The other side of the trade is equally explicit. A rejection at the triangle’s upper trendline is described as setting up a multi-week slide toward the lower trendline near $150. A decisive break below $150 is framed as invalidating the bullish setups, which is what makes the current narrative feel less like open-ended hype and more like a defined-risk technical bet.

Q1 Snapshot: $12.54B Net Loss Alongside 89,599 BTC Added

The fundamental snapshot is messy on the surface and straightforward underneath. Strategy reported a $12.54 billion net loss in Q1 2026, a headline that would normally cap enthusiasm in a single-name equity.

Yet MSTR rarely trades like a conventional operating company. In the same quarter, Strategy bought 89,599 BTC, bringing total holdings to 818,334 BTC at an average cost of $75,537. The company also reported its BTC-per-share metric rose 18% year-over-year, reinforcing the idea that the market continues to price MSTR primarily as a vehicle for Bitcoin exposure per share, not as a pure earnings story.

This is the core tension traders keep exploiting: accounting losses can dominate headlines, but positioning and accumulation pace tend to dominate the tape when the market is treating MSTR as BTC beta.

Canaccord’s $224 Target: Preferred Shares as the Funding Engine

Canaccord raised its MSTR price target to $224 from $185 and reiterated a Buy rating. The note tied the call to Bitcoin’s rebound and to MSTR’s roughly 80% rebound since February, alongside Bitcoin recovering above $80,000 from near $60,000 lows over the same period.

More important than the target itself is what the bank emphasized as the mechanism. Canaccord pointed to Strategy’s preferred-share financing model, citing products such as STRC, as a way to raise capital for Bitcoin purchases with less reliance on issuing new common stock. For MSTR traders, that is a market-structure variable: preferred issuance can shift the dilution narrative, which often becomes the gating factor when the stock is being used as leveraged BTC exposure.

Confirmation Checklist: What Would Validate the Bull Case

The first confirmation is mechanical: whether MSTR can break above the ascending triangle’s upper trendline and hold the move, turning the pattern from “potential” into “active.” Failure matters just as much. Rejection that drives price back toward the ~$150 lower trendline keeps the setup in range-trade mode rather than breakout mode.

The threshold that matters on the downside is ~$150. A decisive breakdown below that level is described as invalidating the bullish setups, which would force the market to reprice the “textbook reversal” narrative into something closer to a failed base.

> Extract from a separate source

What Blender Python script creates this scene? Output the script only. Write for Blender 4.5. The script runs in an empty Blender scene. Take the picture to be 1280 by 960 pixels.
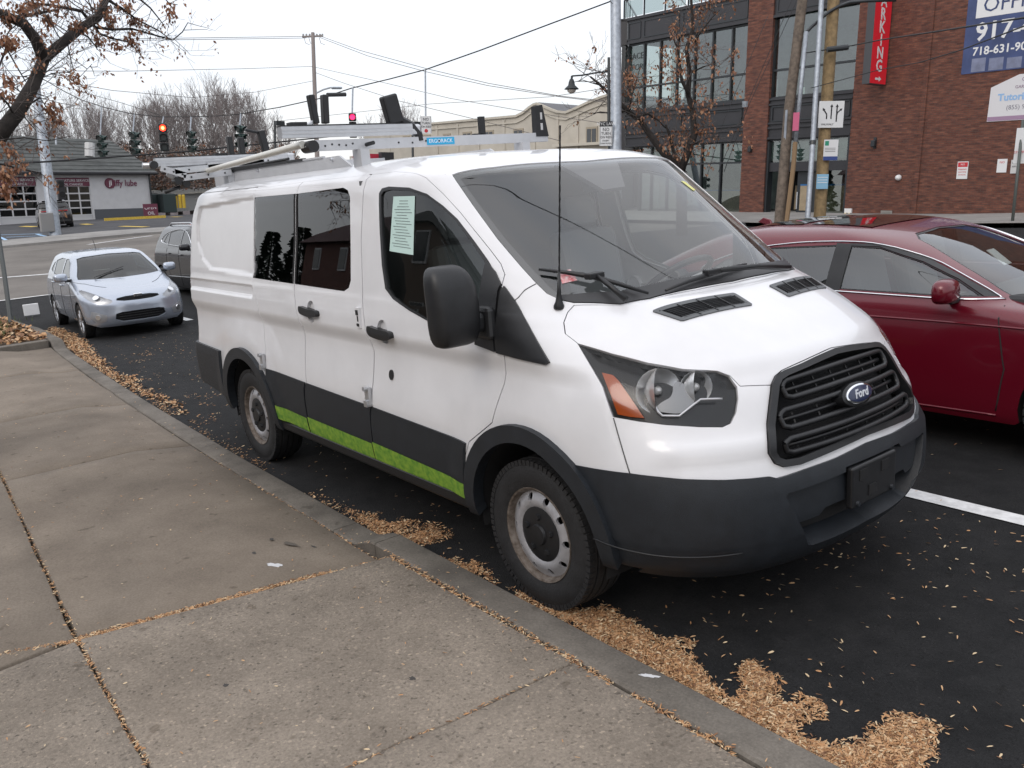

Beyond the chart, the next catalyst is structural: whether additional Street commentary leans into preferred-share funding (STRC-style) versus renewed focus on common-share issuance and dilution risk. Finally, traders will be watching for updates to Strategy’s BTC holdings and average cost to see if the Q1 accumulation pace of 89,599 BTC persists or slows.

Marcus Hale’s Take: Trading MSTR as BTC Beta When the Balance Sheet Is the Product

MSTR is back in its most tradable regime: a BTC proxy with a tight technical map. The same weekly pattern that projects ~$350 also defines the failure path toward ~$150, which is why this reads like a levels-driven setup rather than a story stock.

The real test is whether financing stays supportive while the chart tries to resolve. Canaccord’s framing matters because preferred-share issuance (STRC as the example) is effectively a liquidity tool for the BTC-accumulation flywheel without leaning as hard on common dilution. If that funding channel holds and price confirms the breakout, the setup starts to look structural rather than narrative-driven, and the practical consequence is a cleaner path for traders to express BTC beta through MSTR without the dilution overhang dominating the trade.